Heave-Hos[1] are red mechanical enemies in Super Mario 64 and Super Mario 64 DS. Heave-Ho's name is a direct reference to the phrase "Heave-ho", which people would say when trying to move something. They appear in Tick Tock Clock and Wet-Dry World. Their faces resemble those of an Amp. Heave-Hos can not be destroyed.

The "KOOPA" texture.

They ride on three wheels, and have a dustpan-like mechanism with footprints on it, which they use to fling Mario upwards. On the Heave-Hos' sides are emblems of Bowser giving a thumbs up, which is over the word "KOOPA" written around in fire. After moving around their area, they lose power, and they have to wind up the key-like object in their backs, much like a toy.

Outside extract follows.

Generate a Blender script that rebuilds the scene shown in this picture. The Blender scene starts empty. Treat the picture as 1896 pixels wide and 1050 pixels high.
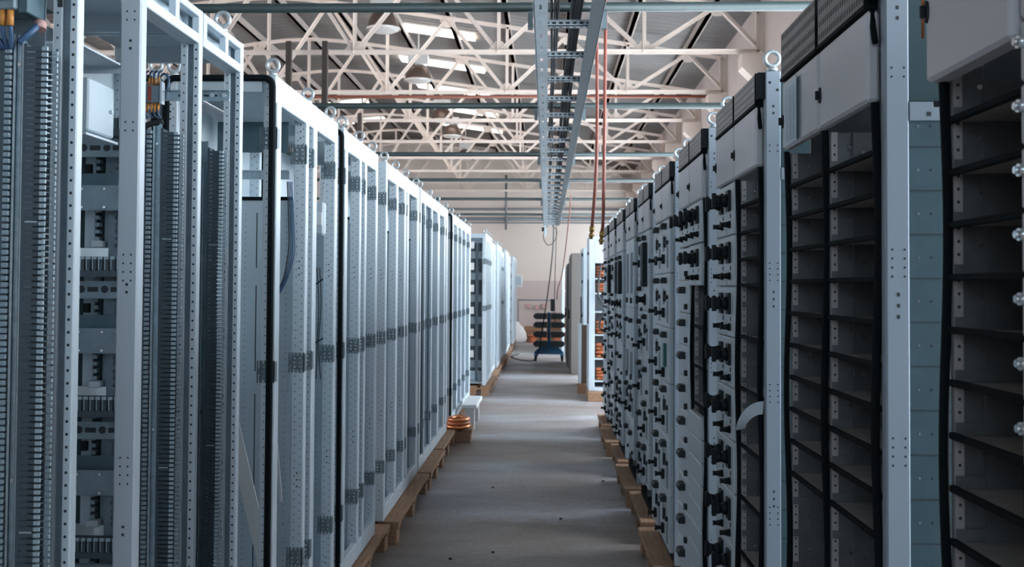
import bpy, math, random
from mathutils import Vector, Matrix
random.seed(7)
C = bpy.context.scene.collection
PI = math.pi

# ------------------------------------------------------------------ materials
MATS = {}
def new_mat(name):
    m = bpy.data.materials.new(name); m.use_nodes = True
    nt = m.node_tree
    b = nt.nodes['Principled BSDF']
    MATS[name] = m
    return m, nt, b

def plain(name, col, rough=.5, metal=0.0, noise=0.0, nscale=30.0, bump=0.0, spec=None):
    m, nt, b = new_mat(name)
    b.inputs['Roughness'].default_value = rough
    b.inputs['Metallic'].default_value = metal
    if spec is not None: b.inputs['Specular IOR Level'].default_value = spec
    b.inputs['Base Color'].default_value = (*col, 1)
    if noise > 0:
        tc = nt.nodes.new('ShaderNodeTexCoord')
        n = nt.nodes.new('ShaderNodeTexNoise'); n.inputs['Scale'].default_value = nscale; n.inputs['Detail'].default_value = 4
        r = nt.nodes.new('ShaderNodeValToRGB')
        r.color_ramp.elements[0].position = .3; r.color_ramp.elements[1].position = .7
        r.color_ramp.elements[0].color = (*[c*(1-noise) for c in col], 1)
        r.color_ramp.elements[1].color = (*[min(1, c*(1+noise)) for c in col], 1)
        nt.links.new(tc.outputs['Object'], n.inputs['Vector'])
        nt.links.new(n.outputs['Fac'], r.inputs['Fac'])
        nt.links.new(r.outputs['Color'], b.inputs['Base Color'])
        if bump > 0:
            bp = nt.nodes.new('ShaderNodeBump'); bp.inputs['Strength'].default_value = bump; bp.inputs['Distance'].default_value = .01
            nt.links.new(n.outputs['Fac'], bp.inputs['Height']); nt.links.new(bp.outputs['Normal'], b.inputs['Normal'])
    return m

def emis(name, col, strength):
    m, nt, b = new_mat(name)
    b.inputs['Base Color'].default_value = (*col, 1)
    b.inputs['Emission Color'].default_value = (*col, 1)
    b.inputs['Emission Strength'].default_value = strength
    b.inputs['Roughness'].default_value = .6
    return m

plain('white_paint', (.58, .66, .72), .38)
plain('cover_paint', (.46, .52, .575), .42)
plain('sheet_paint', (.46, .54, .59), .45)
plain('door_paint', (.56, .56, .59), .55, noise=.03, nscale=300)
plain('drawer_paint', (.47, .52, .56), .45)
plain('post_paint', (.275, .325, .38), .40)
plain('galvanised', (.40, .50, .56), .34, .8, noise=.15, nscale=60)
plain('bright_steel', (.75, .80, .84), .22, .9)
plain('dull_steel', (.21, .27, .31), .5, .4, noise=.12, nscale=25)
plain('teal_panel', (.075, .125, .15), .45, .35, noise=.10, nscale=14)
plain('inner_plate', (.15, .165, .175), .42, .2, noise=.15, nscale=20)
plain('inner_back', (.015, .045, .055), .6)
plain('shelf_metal', (.42, .39, .37), .4, .15, noise=.25, nscale=18)
plain('strip_metal', (.46, .43, .43), .45, .2)
plain('hole_dark', (.02, .028, .034), .7)
plain('hole_soft', (.09, .12, .14), .7)
plain('rubber', (.005, .008, .010), .8, spec=.12)
plain('black_plastic', (.007, .012, .015), .5, spec=.25)
plain('cup_plastic', (.018, .026, .031), .5, spec=.3)
plain('hood_metal', (.13, .125, .125), .5, .4, noise=.1)
plain('hood_light', (.17, .18, .185), .45, .4)
plain('duct_grey', (.055, .080, .10), .5)
plain('duct_glint', (.38, .48, .54), .4)  # lighter duct grey, the reflections on the tips put into the colour
plain('duct_nub', (.26, .34, .39), .45)
plain('seam_dark', (.03, .04, .045), .7)
plain('strip_grey', (.21, .245, .265), .5)
plain('green_plastic', (.0, .10, .085), .5)
plain('copper', (.75, .28, .12), .3, .9)
plain('orange_wire', (.62, .26, .06), .5)
plain('red_plastic', (.30, .05, .03), .5)
plain('blue_wire', (.045, .10, .20), .45)
plain('black_wire', (.012, .015, .018), .5)
plain('red_hose', (.27, .06, .038), .5)
plain('brass', (.5, .33, .12), .35, .9)
plain('red_pipe', (.24, .075, .045), .55)
plain('green_pipe', (.022, .040, .042), .5, noise=.1)
plain('cream_steel', (.76, .65, .58), .6, noise=.08, nscale=3)
plain('purlin_steel', (.46, .39, .35), .6, noise=.1, nscale=3)
plain('corbel_plaster', (.72, .60, .53), .8)
plain('tray_zinc', (.46, .52, .56), .4, .15, noise=.12, nscale=12)
plain('tray_dark', (.17, .21, .23), .4, .6)
plain('lamp_copper', (.17, .12, .10), .35, .5)
plain('lamp_rim', (.75, .72, .68), .3, .3)
plain('lamp_box', (.62, .60, .58), .5)
plain('blue_paint', (.015, .12, .25), .45)
plain('bin_plastic', (.040, .046, .048), .6)
plain('brown_board', (.10, .065, .045), .6)
plain('brown_cabinet', (.15, .13, .118), .6, noise=.05, nscale=5)
plain('paper', (.50, .62, .68), .7)
plain('paper_white', (.60, .68, .74), .7)
plain('ink', (.36, .45, .51), .8)
plain('bag_white', (.75, .72, .72), .6)
plain('reel_orange', (.60, .17, .07), .5)
plain('bench_white', (.66, .68, .69), .55)
plain('window_frame', (.6, .6, .6), .5)
plain('conduit', (.20, .22, .24), .5, .3)
plain('cardboard', (.40, .22, .11), .75)
plain('meter_pink', (.55, .33, .30), .6)
emis('daylight_pane', (.82, .92, 1.0), 15.0)
emis('left_fill_pane', (.96, .96, 1.0), 9.0)
emis('fill_pane', (.66, .85, 1.0), 4.2)
emis('roof_light', (1.0, .95, .86), 4.5)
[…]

Heave-Hos can help Mario by flinging him upwards depending on the direction they are facing to help him reach higher areas. However, one wrong move can cause Mario and the gang to take fall damage or even get flung into a pit. They will disappear if the water level is too high for the platforms they are located on. Once the water is drained, the Heave-Hos will reappear on their respective platforms.

In Super Mario 64 DS, Heave-Hos underwent multiple visual changes, having eyes inside visors instead of a face. The "KOOPA" emblem is gone from their texture. Besides appearing in the aforementioned worlds, they also appear in the Battle Fort stage.

Names in other languages[edit]

Language Name Meaning
Japanese ポポイ
From poi, a colloquial word meaning "to throw away". See Cataquack as written in Trivia.
German Wurfmäuschen Throwing-Mouse


  • It is possible to obtain the "Get a Hand" star in Tick Tock Clock by stepping on a Heave-Ho at an angle where it directly flings the character into the star.
  • The Cataquack, an enemy appearing in Super Mario Sunshine and later games, behaves similarly to Heave-Ho. Both enemies use flat surfaces protruding from their bodies to launch Mario high into the air.
  • When moving, they make the sound of a working machine, similar to the Chuckya.
  • In the Japanese version only, getting attacked by a Heave-Ho will exclusively trigger the damage process upon landing even if no damage is actually taken. In international versions, if no damage is taken, Mario will make the same sound he makes if hit by a Koopa Troopa, and he doesn't flash upon getting back on his feet.